TASK INSTRUCTIONS: Copy each line below without leaving any out.

DATA SHOWN:
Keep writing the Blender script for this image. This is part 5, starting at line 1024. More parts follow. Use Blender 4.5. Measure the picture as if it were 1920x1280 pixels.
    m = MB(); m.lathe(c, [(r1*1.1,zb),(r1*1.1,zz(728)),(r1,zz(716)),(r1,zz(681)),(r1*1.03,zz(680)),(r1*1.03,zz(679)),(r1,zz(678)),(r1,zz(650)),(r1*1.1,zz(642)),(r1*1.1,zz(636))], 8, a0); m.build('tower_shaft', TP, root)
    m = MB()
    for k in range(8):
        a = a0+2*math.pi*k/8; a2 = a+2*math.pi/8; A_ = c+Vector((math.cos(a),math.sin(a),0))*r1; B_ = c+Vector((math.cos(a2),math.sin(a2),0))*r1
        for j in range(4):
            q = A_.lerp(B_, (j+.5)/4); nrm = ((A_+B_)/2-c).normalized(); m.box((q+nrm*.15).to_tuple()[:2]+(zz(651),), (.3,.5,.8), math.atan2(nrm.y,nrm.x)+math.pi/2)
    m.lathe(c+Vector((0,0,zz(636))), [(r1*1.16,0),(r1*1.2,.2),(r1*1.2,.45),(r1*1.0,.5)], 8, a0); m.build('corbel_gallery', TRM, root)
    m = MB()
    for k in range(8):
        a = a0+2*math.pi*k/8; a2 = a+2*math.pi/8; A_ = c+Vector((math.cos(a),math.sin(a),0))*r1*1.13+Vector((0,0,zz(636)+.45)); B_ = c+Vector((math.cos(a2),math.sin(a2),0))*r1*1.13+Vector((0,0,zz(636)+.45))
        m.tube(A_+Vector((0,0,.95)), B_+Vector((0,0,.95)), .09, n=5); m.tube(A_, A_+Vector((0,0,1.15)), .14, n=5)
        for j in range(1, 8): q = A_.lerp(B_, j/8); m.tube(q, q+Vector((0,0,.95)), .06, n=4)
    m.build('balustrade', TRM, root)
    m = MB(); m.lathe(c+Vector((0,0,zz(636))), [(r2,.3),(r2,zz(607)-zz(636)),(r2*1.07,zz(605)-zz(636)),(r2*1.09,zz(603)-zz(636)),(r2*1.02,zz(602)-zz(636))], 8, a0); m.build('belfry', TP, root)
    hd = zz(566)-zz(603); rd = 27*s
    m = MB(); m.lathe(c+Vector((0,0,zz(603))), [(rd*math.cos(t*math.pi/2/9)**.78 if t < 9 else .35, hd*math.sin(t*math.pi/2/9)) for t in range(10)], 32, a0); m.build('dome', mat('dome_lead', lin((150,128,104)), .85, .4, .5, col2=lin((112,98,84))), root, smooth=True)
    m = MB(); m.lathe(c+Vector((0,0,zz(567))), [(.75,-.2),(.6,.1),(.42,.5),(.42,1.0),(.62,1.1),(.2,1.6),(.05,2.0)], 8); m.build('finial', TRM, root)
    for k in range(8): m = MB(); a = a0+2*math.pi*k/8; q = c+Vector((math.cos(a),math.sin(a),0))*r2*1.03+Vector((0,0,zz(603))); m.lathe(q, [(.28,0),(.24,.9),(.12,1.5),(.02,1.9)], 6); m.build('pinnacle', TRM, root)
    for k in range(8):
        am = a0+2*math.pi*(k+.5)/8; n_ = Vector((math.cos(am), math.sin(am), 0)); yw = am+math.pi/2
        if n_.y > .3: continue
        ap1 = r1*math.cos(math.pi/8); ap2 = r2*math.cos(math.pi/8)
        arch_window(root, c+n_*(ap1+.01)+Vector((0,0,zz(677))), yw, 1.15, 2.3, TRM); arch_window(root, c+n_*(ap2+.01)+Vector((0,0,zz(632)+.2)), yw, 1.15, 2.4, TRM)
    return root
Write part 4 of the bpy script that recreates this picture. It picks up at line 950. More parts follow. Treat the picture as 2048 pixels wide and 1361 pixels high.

EXERCISE SOLUTION:
Keep writing the Blender script for this image. This is part 5, starting at line 1024. More parts follow. Use Blender 4.5. Measure the picture as if it were 1920x1280 pixels.
    m = MB(); m.lathe(c, [(r1*1.1,zb),(r1*1.1,zz(728)),(r1,zz(716)),(r1,zz(681)),(r1*1.03,zz(680)),(r1*1.03,zz(679)),(r1,zz(678)),(r1,zz(650)),(r1*1.1,zz(642)),(r1*1.1,zz(636))], 8, a0); m.build('tower_shaft', TP, root)
    m = MB()
    for k in range(8):
        a = a0+2*math.pi*k/8; a2 = a+2*math.pi/8; A_ = c+Vector((math.cos(a),math.sin(a),0))*r1; B_ = c+Vector((math.cos(a2),math.sin(a2),0))*r1
        for j in range(4):
            q = A_.lerp(B_, (j+.5)/4); nrm = ((A_+B_)/2-c).normalized(); m.box((q+nrm*.15).to_tuple()[:2]+(zz(651),), (.3,.5,.8), math.atan2(nrm.y,nrm.x)+math.pi/2)
    m.lathe(c+Vector((0,0,zz(636))), [(r1*1.16,0),(r1*1.2,.2),(r1*1.2,.45),(r1*1.0,.5)], 8, a0); m.build('corbel_gallery', TRM, root)
    m = MB()
    for k in range(8):
        a = a0+2*math.pi*k/8; a2 = a+2*math.pi/8; A_ = c+Vector((math.cos(a),math.sin(a),0))*r1*1.13+Vector((0,0,zz(636)+.45)); B_ = c+Vector((math.cos(a2),math.sin(a2),0))*r1*1.13+Vector((0,0,zz(636)+.45))
        m.tube(A_+Vector((0,0,.95)), B_+Vector((0,0,.95)), .09, n=5); m.tube(A_, A_+Vector((0,0,1.15)), .14, n=5)
        for j in range(1, 8): q = A_.lerp(B_, j/8); m.tube(q, q+Vector((0,0,.95)), .06, n=4)
    m.build('balustrade', TRM, root)
    m = MB(); m.lathe(c+Vector((0,0,zz(636))), [(r2,.3),(r2,zz(607)-zz(636)),(r2*1.07,zz(605)-zz(636)),(r2*1.09,zz(603)-zz(636)),(r2*1.02,zz(602)-zz(636))], 8, a0); m.build('belfry', TP, root)
    hd = zz(566)-zz(603); rd = 27*s
    m = MB(); m.lathe(c+Vector((0,0,zz(603))), [(rd*math.cos(t*math.pi/2/9)**.78 if t < 9 else .35, hd*math.sin(t*math.pi/2/9)) for t in range(10)], 32, a0); m.build('dome', mat('dome_lead', lin((150,128,104)), .85, .4, .5, col2=lin((112,98,84))), root, smooth=True)
    m = MB(); m.lathe(c+Vector((0,0,zz(567))), [(.75,-.2),(.6,.1),(.42,.5),(.42,1.0),(.62,1.1),(.2,1.6),(.05,2.0)], 8); m.build('finial', TRM, root)
    for k in range(8): m = MB(); a = a0+2*math.pi*k/8; q = c+Vector((math.cos(a),math.sin(a),0))*r2*1.03+Vector((0,0,zz(603))); m.lathe(q, [(.28,0),(.24,.9),(.12,1.5),(.02,1.9)], 6); m.build('pinnacle', TRM, root)
    for k in range(8):
        am = a0+2*math.pi*(k+.5)/8; n_ = Vector((math.cos(am), math.sin(am), 0)); yw = am+math.pi/2
        if n_.y > .3: continue
        ap1 = r1*math.cos(math.pi/8); ap2 = r2*math.cos(math.pi/8)
        arch_window(root, c+n_*(ap1+.01)+Vector((0,0,zz(677))), yw, 1.15, 2.3, TRM); arch_window(root, c+n_*(ap2+.01)+Vector((0,0,zz(632)+.2)), yw, 1.15, 2.4, TRM)
    return root
Write part 4 of the bpy script that recreates this picture. It picks up at line 950. More parts follow. Treat the picture as 2048 pixels wide and 1361 pixels high.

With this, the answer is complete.